Updated: 2014-12-09 07:51
By Han Qi (China Daily)

Only quality local goods can kill fakes

Dairy products at a supermarket in Xuchang, Henan province. The government's stricter permit requirements, which are expected to keep up to one-third of domestic infant formula producers from manufacturing, is driving up competition between local and foreign dairy brands. Geng Guoqing / For China Daily

Counterfeit products can still make it to Chinese markets by playing on words, mostly clumsy reworking of famous brand names or logos, or "creative" renaming, that is, labeling 100 percent "made-and created-in-China" goods as foreign products.

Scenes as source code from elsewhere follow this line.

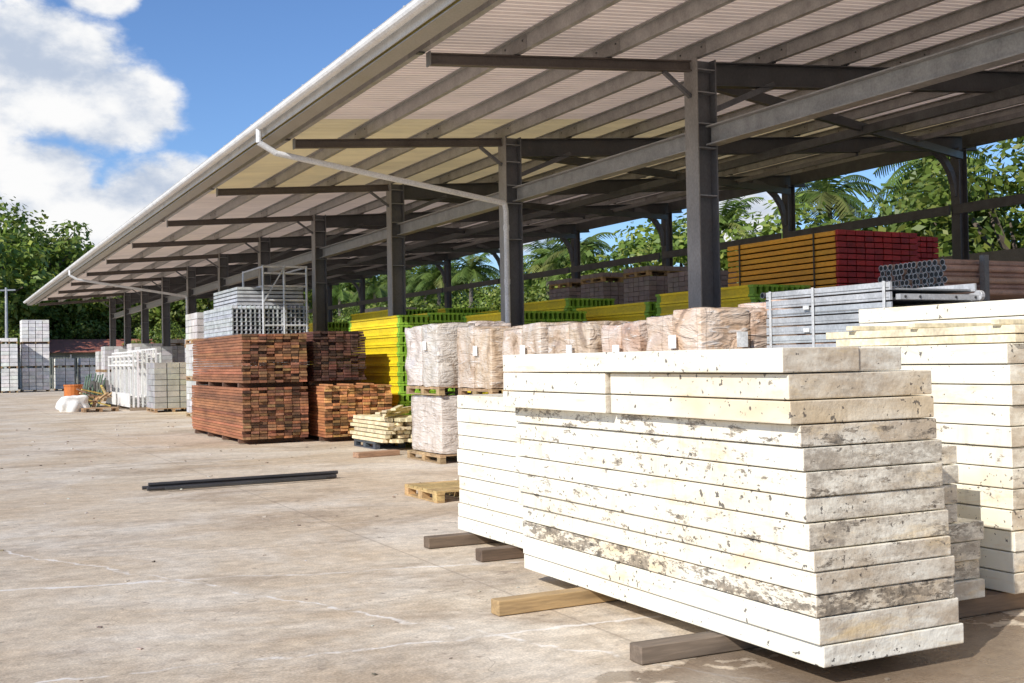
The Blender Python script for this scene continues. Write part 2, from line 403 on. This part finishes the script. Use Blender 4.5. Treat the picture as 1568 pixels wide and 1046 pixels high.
# ---------------------------------------------------------------- pallets
def palletparts(m,x0,x1,y0,y1,z,c=(.42,.28,.15)):
    n=7; w=(y1-y0)/n
    for i in range(n): m.box(x0,x1,y0+i*w+.012,y0+(i+1)*w-.012,z+.115,z+.135,jc(c,.15),R(-.006,.006),1)
    for xx in (x0+.05,(x0+x1)/2,x1-.05):
        for yy in (y0+.07,(y0+y1)/2,y1-.07): m.box(xx-.05,xx+.05,yy-.06,yy+.06,z+.022,z+.093,jc(c,.2),0,1)
        m.box(xx-.048,xx+.048,y0,y1,z+.094,z+.114,jc(c,.15),0,1)
        m.box(xx-.049,xx+.049,y0,y1,z+.002,z+.021,jc(c,.15),0,1)
def wrapbox(m,x0,x1,y0,y1,z0,z1,col,lump=.035,n=14,lumps=4.5,r=.05):
    cx,cy,cz=(x0+x1)/2,(y0+y1)/2,(z0+z1)/2; a,b,c=(x1-x0)/2,(y1-y0)/2,(z1-z0)/2
    off=Vector((R(0,90),R(0,90),R(0,90)))
    def P(u,v,w):
        q=Vector((u*a,v*b,w*c))
        inner=Vector((max(-a+r,min(a-r,q.x)),max(-b+r,min(b-r,q.y)),max(-c+r,min(c-r,q.z))))
        d=q-inner; 
        if d.length>1e-6: q=inner+d.normalized()*min(r,d.length)
        nn=noise.noise(Vector((q.x,q.y,q.z*1.4))*lumps+off)
        k=q.normalized(); q+=Vector((k.x,k.y,k.z*.9))*(nn*lump*1.6)
        return q+Vector((cx,cy,cz))
    for ax in range(3):
        for sg in (-1,1):
            vs=[];fs=[]
            for i in range(n+1):
                for j in range(n+1):
                    u=-1+2*i/n;v=-1+2*j/n
                    q=[0,0,0]; q[ax]=sg; q[(ax+1)%3]=u; q[(ax+2)%3]=v
                    vs.append(P(*q))
            for i in range(n):
                for j in range(n):
                    f=[i*(n+1)+j,(i+1)*(n+1)+j,(i+1)*(n+1)+j+1,i*(n+1)+j+1]
                    fs.append(tuple(f if sg>0 else f[::-1]))
            m.add(vs,fs,col,0)
def smoothonly(ob):
    me=ob.data; me.polygons.foreach_set('use_smooth',[p.material_index==0 for p in me.polygons])
PINK=(.56,.35,.22); TAN=(.55,.40,.27)
def wpallet(x0,x1,y0,y1,levels,col,lump=.016,split=2):
    m=MB(); z=0
    for i,h in enumerate(levels):
        palletparts(m,x0,x1,y0,y1,z); z+=.137
        ins=.03 if i==0 else R(-.02,.02)
        if i==len(levels)-1:
            w=(x1-x0-2*ins)/split
            for q in range(split):
                zt=z+h+R(-.07,.05)
                wrapbox(m,x0+ins+q*w-.002,x0+ins+(q+1)*w+.002,y0+ins+R(0,.06),(y0+y1)/2+.002,z,zt,jc(col,.12),lump,14,3.2,.035)
                wrapbox(m,x0+ins+q*w-.002,x0+ins+(q+1)*w+.002,(y0+y1)/2-.002,y1-ins,z,z+h+R(-.07,.05),jc(col,.12),lump,14,3.2,.035)
        else: wrapbox(m,x0+.05,x1-.05,y0+.05,y1-.05,z,z+h,jc(col,.05),.012)
        z+=h
    m.box(x0+.42,x0+.56,y0-.035,y0-.03,z-.42,z-.26,(.85,.85,.83),0,1)
    m.box(x0-.045,x0-.04,y0+.4,y0+.54,z-.42,z-.28,(.85,.85,.83),0,1)
    ob=m.build('shrink_wrapped_pallet',['wrap','wood']); smoothonly(ob)
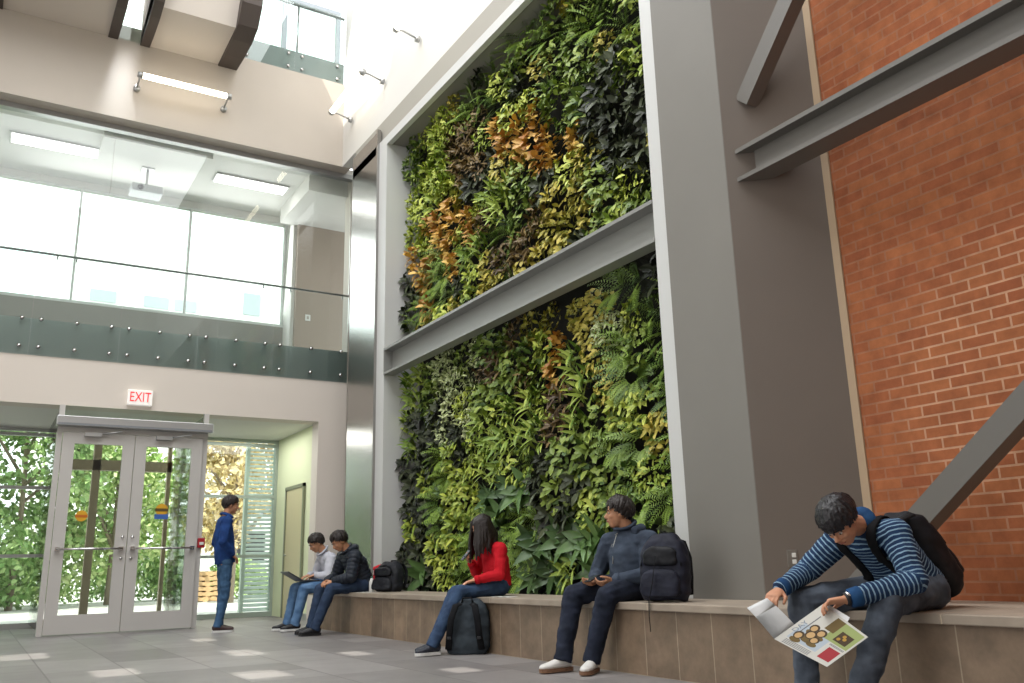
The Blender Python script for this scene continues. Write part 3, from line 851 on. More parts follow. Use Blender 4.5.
# ------------------------------------------------------------------ outside: trees, pallets, louver, buildings
def tree(x, y, h, r, mat, label, name='tree', n=1500, seed=1, low=0.25, ls=0.21):
    rnd = random.Random(seed)
    t = thing(name, label, 'tree', (x, y, 0))
    mb = MB()
    top = V((x, y, h*0.75))
    mb.tube([(x, y, -0.05), (x+0.05, y, h*0.3), tuple(top)], [0.09, 0.07, 0.02], 8)
    for k in range(5):
        a = rnd.uniform(0, 2*PI)
        q = V((x, y, h*rnd.uniform(0.2, 0.55)))
        mb.tube([q, q+V((math.cos(a)*r*0.35, math.sin(a)*r*0.35, h*0.12)), q+V((math.cos(a)*r*0.75, math.sin(a)*r*0.75, h*0.2))], [0.05, 0.035, 0.012], 6)
    mb.build('trunk', M('bark', '8f8272', 0.9), t)
    b = LB()
    blobs = [(rnd.uniform(-.55, .55)*r, rnd.uniform(-.55, .55)*r, h*rnd.uniform(low, 0.92), rnd.uniform(.3, .5)*r) for _ in range(20)]
    for k in range(n):
        bx, by, bz, br = blobs[k % 20]
        d = rvec(rnd).normalized()*br*rnd.uniform(0.5, 1)
        b.leaf(V((bx, by, bz))+d+V((x, y, 0)), rvec(rnd), rvec(rnd), ls*rnd.uniform(.7, 1.2), ls*0.6, 0.3, rnd.random(), 2, 0.2)
    o = bpy.data.objects.new('crown', b.mesh('crown', mat)); COL.objects.link(o)
    adopt(o, t)
lm_g = leaf_mat('tree_green', '8fb363', 'd6e4a6')
lm_y = leaf_mat('tree_autumn', 'c4b078', 'ead8b4')
lm_d = leaf_mat('tree_dark_green', '76995a', 'b8d08e')
tree(-2.6, 23.5, 7.5, 2.6, lm_g, 'bright green tree outside, behind the left sidelight', n=8500, seed=3, low=0.1)
tree(0.9, 25.5, 7.0, 2.4, lm_d, 'darker green tree outside, seen through the left entrance door', n=8000, seed=5, low=0.1)
tree(3.3, 27, 6.8, 2.2, lm_g, 'leafy green tree outside, seen through the right entrance door', n=7500, seed=7, low=0.15)
tree(6.0, 24.5, 6.2, 1.9, lm_y, 'tree with autumn yellow leaves outside, behind the standing man', 'autumn_tree', n=4200, seed=9, low=0.3, ls=0.2)
tree(-6.5, 26, 8, 3, lm_d, 'dark green tree outside at the left edge of the picture', n=8000, seed=12, low=0.1)
# low planting
def shrub(x, y, w, h, mat, label, seed):
    rnd = random.Random(seed)
    b = LB()
    for k in range(2600):
        d = rvec(rnd).normalized()
        p = V((x+d.x*w*rnd.uniform(.4, 1), y+d.y*1.0*rnd.uniform(.4, 1), abs(d.z)*h*rnd.uniform(.5, 1)))
        b.leaf(p, rvec(rnd)+UP, rvec(rnd), 0.2, 0.08, 0.3, rnd.random(), 2, 0.2)
    o = bpy.data.objects.new('shrub', b.mesh('shrub', mat)); COL.objects.link(o)
    tag(o, label, 'shrub')
for i, (x, y, w, h, mt, lab) in enumerate(((-2.6, 28.3, 2.6, 1.9, lm_g, 'low green shrub outside the left sidelight'), (1.2, 29.0, 1.7, 1.7, lm_g, 'low green shrub behind the vestibule, left door side'),
                                           (4.3, 29.5, 1.7, 1.8, lm_d, 'low dark green shrub behind the vestibule, right door side'), (7.2, 28.6, 1.2, 1.2, lm_g, 'low green shrub outside behind the standing man'))):
    shrub(x, y, w, h, mt, lab, 40+i)
# low white wall and buildings
bl = thing('low_building', 'low white building outside behind the autumn tree', 'building', (7, 34, 0))
MB().box((5.5, 34, -0.1), (18, 40, 2.9)).build('wall', M('white_render', 'e2e2e0', 0.8), bl)
MB().box((5.4, 33.9, 2.9), (18.1, 40.1, 3.1)).build('roof', m_grille, bl)
MB().box((7.9, 33.95, 1.1), (9.5, 34.0, 2.2)).build('window', m_black, bl)
b2 = thing('tall_building', 'pale building outside, seen through the upper floor windows', 'building', (10, 46, 0))
MB().box((2, 46, -0.1), (20, 60, 16.4)).build('wall', M('pale_render', 'f0efec', 0.8), b2)
m_fw = M('far_window', 'aab2b6', 0.3)
for x0, x1, z0, z1 in ((11.1, 12.0, 14.24, 15.45), (6.1, 7.3, 14.0, 14.6), (7.6, 8.7, 14.0, 14.6), (3.6, 4.8, 14.0, 14.6)):
    MB().box((x0, 45.93, z0), (x1, 46.0, z1)).build('window', m_fw, b2)
# louver screen outside the right sidelight
lv = thing('louver_screen', 'pale green louvered screen outside the right sidelight', 'louver', (4.45, 16.4, 0))
MB().box((4.16, 16.3, 0), (4.22, 16.42, 3.1)).box((4.68, 16.3, 0), (4.74, 16.42, 3.1)).build('louver_frame', m_louver, lv)
mb = MB()
z = 0.08
while z < 3.05:
    mb.add([(4.2, 16.31, z), (4.7, 16.31, z), (4.7, 16.40, z+0.05), (4.2, 16.40, z+0.05), (4.2, 16.31, z+0.008), (4.7, 16.31, z+0.008), (4.7, 16.40, z+0.058), (4.2, 16.40, z+0.058)],
           [(0, 3, 2, 1), (4, 5, 6, 7), (0, 1, 5, 4), (1, 2, 6, 5), (2, 3, 7, 6), (3, 0, 4, 7)])
    z += 0.075
mb.build('slat', m_louver, lv)
# stack of pallets
m_wood = M('pallet_wood', 'd2ad82', 0.8, var=0.2, vscale=8)
def pallet():
    r = thing('wooden_pallet', 'x', 'pallet', (0, 0, 0), 'stacked wooden pallets outside')
    for k in range(5):
        MB().box((-0.5+k*0.22, -0.5, 0.115), (-0.38+k*0.22, 0.5, 0.137)).build('deck_board', m_wood, r)
    for y in (-0.5, -0.05, 0.4):
        MB().box((-0.5, y, 0.022), (0.5, y+0.1, 0.115)).build('stringer', m_wood, r)
    for k in range(3):
        MB().box((-0.5+k*0.44, -0.5, 0), (-0.38+k*0.44, 0.5, 0.022)).build('bottom_board', m_wood, r)
    return r
def copy_tree(o, parent=None):
    c = o.copy(); COL.objects.link(c); c.parent = parent
    for ch in [x for x in bpy.data.objects if x.parent == o]:
        copy_tree(ch, c)
    return c
p0 = pallet()
PL = ['lowest wooden pallet of the stack outside the glass', 'second wooden pallet from the ground in the stack outside', 'third wooden pallet from the ground in the stack outside',
      'fourth wooden pallet from the ground in the stack outside', 'fifth wooden pallet from the ground in the stack outside', 'topmost wooden pallet of the stack outside the glass']
for i in range(6):
    o = p0 if i == 0 else copy_tree(p0)
    o.location = (5.78+0.03*(i % 2), 26.8, -0.02+0.139*i); o.rotation_euler.z = 0.06*(i % 3)-0.05
    o['label'] = PL[i]
# ------------------------------------------------------------------ figures
SCRATCH = bpy.data.scenes.new('scratch')
def push(me, fn):
    n = len(me.vertices)
    co, no = [0.0]*(3*n), [0.0]*(3*n)
    me.vertices.foreach_get('co', co)
    me.vertex_normals.foreach_get('vector', no)
    out = []
    for i in range(n):
        out.extend(fn(V(co[3*i:3*i+3]), V(no[3*i:3*i+3])))
    me.vertices.foreach_set('co', out)
    me.update()
def solid(mb, name, mat, parent=None, voxel=0.008, smooth=3, wrinkle=None, stripe=None, origin=None):
    """one continuous surface grown from the overlapping closed pieces in mb"""
    me = mb.mesh('tmp', mat)
    o = bpy.data.objects.new('tmp', me); SCRATCH.collection.objects.link(o)
    r = o.modifiers.new('r', 'REMESH'); r.mode = 'VOXEL'; r.voxel_size = voxel
    if smooth:
        s = o.modifiers.new('s', 'SMOOTH'); s.factor = 0.5; s.iterations = smooth
    vl = SCRATCH.view_layers[0]; vl.update()
    me2 = bpy.data.meshes.new_from_object(o.evaluated_get(vl.depsgraph))
    bpy.data.objects.remove(o); bpy.data.meshes.remove(me)
    me2.name = name
    if wrinkle:
        amp, fr = wrinkle
        def wk(co, nor):
            p = co*fr
            return co+nor*amp*(noise.noise(V((p.x, p.y, p.z*1.6)))+0.5*noise.noise(V((p.x*2.3+7, p.y*2.3, p.z*3.0))))
        push(me2, wk)
    if stripe:
        at = me2.attributes.new('along', 'FLOAT', 'POINT')
        at.data.foreach_set('value', [stripe(v.co) for v in me2.vertices])
    me2.materials.clear(); me2.materials.append(mat)
    me2.polygons.foreach_set('use_smooth', [True]*len(me2.polygons))
    if origin is not None:
        me2.transform(Matrix.Translation(-V(origin)))
    me2.update()
    o = bpy.data.objects.new(name, me2); COL.objects.link(o)
    if origin is not None: o.location = origin
    adopt2(o, parent)
    return o

def adopt2(o, parent):
    if parent is not None:
        o.parent = parent
        o.matrix_parent_inverse = Matrix.Translation(-V(parent.location))

def put(mb, name, mat, parent):
    o = mb.build(name, mat)
    adopt2(o, parent)
    return o

def along_segments(segs, scale=1.0):
    segs = [(V(a), V(b), off) for a, b, off in segs]
    def f(p):
        best, val = 9e9, 0
        for a, b, off in segs:
            d = b-a; L = d.length; t = (p-a).dot(d)/(L*L); tc = min(1, max(0, t))
            dist = (p-(a+d*tc)).length
            if dist < best: best, val = dist, off+t*L
        return val
    return f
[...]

As a recent China Central Television report said, building material companies such as "Noble Tiles" and "Marco Polo Tiles" are all Chinese entities, dairy products of "Biostime France" and "Yashily Group" are sold only in China, fashion brands such as Jack &Jones and Selected, which nominally belong to "Danish" distributor Bestseller, are nowhere to be found in Europe.

Worse, nearly 2 million bottles of Chateau Lafite Rothschild are reportedly consumed in China every year, say industry insiders, when the French winemaker produces only about 200,000 bottles a year. In other words, most of the Lafite wine sold in China is fake.

By crowning their products with some exotic names, companies such as "Noble Tiles" intend to attract Chinese consumers who are obsessed with imported brands. Given the increasing brand awareness in China, domestic consumers tend to favor time-tested brands and products from developed countries such as the United States and Germany. And to exploit this "foreign-brand obsession" of domestic consumers, many Chinese companies have assumed and/or given their products seemingly exotic names.

Since blatant copying of foreign brand names, logos or products would be an infringement of intellectual property and/or copyright laws and thus draw heavy fines, such companies either use the names of some foreign celebrities or places as their brands, or register a self-designed trademark under an English or other foreign name to deceive customers into believing they are buying products made by foreign companies.